AI That Actually Helps You Write Better
Apple is reportedly preparing an AI-powered grammar checker for its next major iOS release, signalling a shift toward practical, low‑friction assistance instead of headline‑grabbing demos. Rather than living in a separate app, the Apple grammar checker is expected to run system‑wide, quietly analysing text as you type in Messages, Mail, Notes, and third‑party apps that use the standard keyboard. The goal is not just to catch typos but to offer context‑aware suggestions, such as smoothing awkward phrasing or flagging overly long sentences. That would bring iOS closer to tools like Grammarly or Microsoft Editor, but with the advantage of being deeply integrated and likely tuned to Apple’s strict privacy posture. For everyday users, this could mean fewer embarrassing errors in professional emails and clearer communication in group chats, without having to copy‑paste text into an external service.

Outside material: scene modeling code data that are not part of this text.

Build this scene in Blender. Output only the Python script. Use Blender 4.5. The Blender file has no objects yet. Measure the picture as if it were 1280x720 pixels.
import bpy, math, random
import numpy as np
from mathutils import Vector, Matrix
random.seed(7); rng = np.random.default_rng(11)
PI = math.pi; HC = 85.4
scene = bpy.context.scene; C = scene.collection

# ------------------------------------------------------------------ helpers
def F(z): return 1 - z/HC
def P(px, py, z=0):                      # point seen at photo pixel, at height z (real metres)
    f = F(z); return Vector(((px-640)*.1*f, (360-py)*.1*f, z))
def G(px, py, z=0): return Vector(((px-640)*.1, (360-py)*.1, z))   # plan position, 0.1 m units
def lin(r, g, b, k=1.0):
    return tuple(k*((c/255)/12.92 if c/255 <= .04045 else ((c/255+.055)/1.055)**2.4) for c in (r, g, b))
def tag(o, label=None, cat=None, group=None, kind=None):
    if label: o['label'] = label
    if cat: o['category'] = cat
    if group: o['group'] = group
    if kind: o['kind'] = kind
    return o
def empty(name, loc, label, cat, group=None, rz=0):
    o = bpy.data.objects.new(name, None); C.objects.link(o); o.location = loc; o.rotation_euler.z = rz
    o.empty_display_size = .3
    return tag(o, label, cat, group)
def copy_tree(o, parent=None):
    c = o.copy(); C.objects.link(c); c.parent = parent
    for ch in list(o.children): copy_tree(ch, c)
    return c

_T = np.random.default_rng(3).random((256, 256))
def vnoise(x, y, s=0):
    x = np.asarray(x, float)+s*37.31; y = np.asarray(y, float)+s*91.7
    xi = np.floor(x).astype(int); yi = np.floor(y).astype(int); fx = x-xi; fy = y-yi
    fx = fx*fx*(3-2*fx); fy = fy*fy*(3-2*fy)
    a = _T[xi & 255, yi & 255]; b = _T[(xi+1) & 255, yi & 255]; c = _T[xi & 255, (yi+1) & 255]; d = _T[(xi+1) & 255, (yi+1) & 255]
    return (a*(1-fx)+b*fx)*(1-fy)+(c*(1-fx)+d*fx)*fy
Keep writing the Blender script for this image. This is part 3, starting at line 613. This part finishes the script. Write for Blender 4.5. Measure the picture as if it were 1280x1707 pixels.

AI Wallpapers Turn Personalisation Into a Creative Tool
Another standout among the iOS 27 AI features is a system for generating custom wallpapers on demand. Rather than picking from a fixed gallery, users will be able to describe what they want and let the system create backgrounds that match their style, mood, or even the time of day. While competing platforms already offer AI wallpapers, Apple’s take is likely to focus on polish and tight integration, for example automatically adapting generated images to lock screen widgets, depth effects, and Always‑On Display layouts. This could make personalisation feel less like a novelty and more like a natural part of setting up a device. It also positions AI as a creative partner: instead of scrolling endlessly through wallpaper apps, you describe a scene in plain language and let the phone handle composition, lighting, and colours that complement your icons and system theme.
Shortcuts Get Natural Language Automation
Apple is also said to be redesigning the Shortcuts app around natural language, aiming to make automation accessible to people who never touch scripts or flowcharts. Today’s Shortcuts can be powerful but intimidating, requiring users to manually chain actions, configure inputs, and manage variables. With Shortcuts natural language capabilities, you might instead type or say a phrase like “When I arrive at the gym, start my workout playlist and turn on Do Not Disturb,” and let iOS assemble the underlying workflow. This mirrors what competitors are attempting with AI‑assisted routines, but Apple has an advantage in owning the entire stack—from apps like Calendar and Mail to HomeKit devices. If executed well, this redesign could turn automation from a niche power‑user feature into something most iPhone owners use daily for travel, work, and smart home control, without ever seeing a complex editor.
The Siri Overhaul: Ambitious, and Possibly Late
Alongside these focused upgrades, Apple has reportedly been working for years on a major Siri overhaul, aiming to make the assistant more conversational, more context‑aware, and tightly connected to on‑device apps. However, this project may be running behind schedule, even as rivals rapidly roll out generative AI assistants capable of multi‑step reasoning and rich, human‑like dialogue. Ironically, the smaller features—AI grammar checking, AI wallpapers in iOS, and natural language Shortcuts—may ship sooner and have a more immediate impact on how people use their phones. They offer clear, contained benefits without demanding that users fully trust a voice assistant with everything. If Siri’s revamp slips further, Apple will increasingly lean on these incremental iOS 27 AI features to show it can compete in everyday tasks, even if it has yet to deliver a single, all‑knowing AI companion.